Shall the Village of Union City levy a total of 4 mills ($4.00 per $1,000) on taxable value of property located in the Village of Union City for 10 years beginning with the 2012 tax levy year and running through the 2022 tax levy year (inclusive), which will raise in the first year of such tax levy an estimated revenue of $80,535.00 to be used for the specific purpose of continuing to operate the Village of Union City Police Department? If approved this would be a new additional millage.
Shall Gull Lake Community Schools, Kalamazoo, Barry and Calhoun Counties, Michigan, borrow the sum of not to exceed Seven Million Two Hundred Ninety Thousand Dollars ($7,290,000) and issue, in one or more series, its general obligation unlimited tax bonds therefor, for the purpose of: acquiring, installing, and equipping educational technology for school facilities; partially remodeling, furnishing and refurnishing, equipping and re-equipping school facilities, in part, for educational technology improvements; erecting, furnishing and equipping a multi-purpose room addition to Richland Elementary School; and developing and improving sites? The following is for informational purposes only: The estimated millage that will be levied for the proposed bonds in 2012 is .29 mill ($0.29 on each $1,000 of taxable valuation), for a -0- net increase in debt millage. The maximum number of years the bonds may be outstanding, exclusive of any refunding, is twelve (12) years. The estimated simple average annual millage anticipated to be required to retire this bond debt is .78 mill ($0.78 on each $1,000 of taxable valuation). If the school district borrows from the State to pay debt service on the bonds, the school district may be required to continue to levy mills beyond the term of the bonds to repay the State. (Pursuant to State law, expenditure of bond proceeds must be audited, and the proceeds cannot be used for repair or maintenance costs, teacher, administrator or employee salaries, or other operating expenses.)
This proposal will allow the school district to continue to levy the statutory rate of 18 mills on all property, except principal residence and other property exempted by law, required for the school district to receive its revenue per pupil foundation allowance. Shall the limitation on the amount of taxes which may be assessed against all property, except principal residence and other property exempted by law, in Marshall Public Schools, Calhoun County, Michigan, be increased by 18 mills ($18.00 on each $1,000 of taxable valuation) for the year 2012, to provide funds for operating purposes; the estimate of the revenue the school district will collect if the millage is approved and levied in 2012 is approximately $2,500,000 (this is a renewal of millage which expired with the 2011 tax levy)?
The Proposition A millage will allow the School District to levy not more than the statutory rate of 18 mills against non-homestead and non-qualified agricultural property required for the School District to receive its revenue per pupil foundation guarantee.
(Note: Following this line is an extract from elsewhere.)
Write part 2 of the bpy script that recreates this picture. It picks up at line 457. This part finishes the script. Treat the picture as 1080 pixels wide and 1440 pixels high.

Shall the limitation on the amount of taxes which may be assessed against all property, excepting homestead and qualified agricultural property in Springport Public School District, Jackson, Eaton, Ingham, and Calhoun Counties, Michigan, be increased by 1.9230 mills ($1.923 on each $1,000 of taxable valuation) for a period of three (3) years, 2012 to 2014, inclusive, to provide funds for operating purposes, such increase being a renewal of 1.9230 mills which expired with the 2011 tax levy (the estimated amount of revenue that will be collected in calendar 2012 if said 1.9320 mills is authorized and levied is $70,681 all of which will be disbursed to Springport Public Schools)?
This proposal will allow the school district to continue to levy the statutory rate of 18 mills on all property, except principal residence and other property exempted by law, required for the school district to receive its revenue per pupil foundation allowance. Shall the limitation on the amount of taxes which may be assessed against all property, except principal residence and other property exempted by law, in Union City Community Schools, Branch and Calhoun Counties, Michigan, be increased by 18 mills ($18.00 on each $1,000 of taxable valuation) for a period of 5 years, 2012 to 2016, inclusive, to provide funds for operating purposes; the estimate of the revenue the school district will collect if the millage is approved and levied in 2012 is approximately $500,000 (this is a renewal of the millage which expired with the 2011 tax levy)?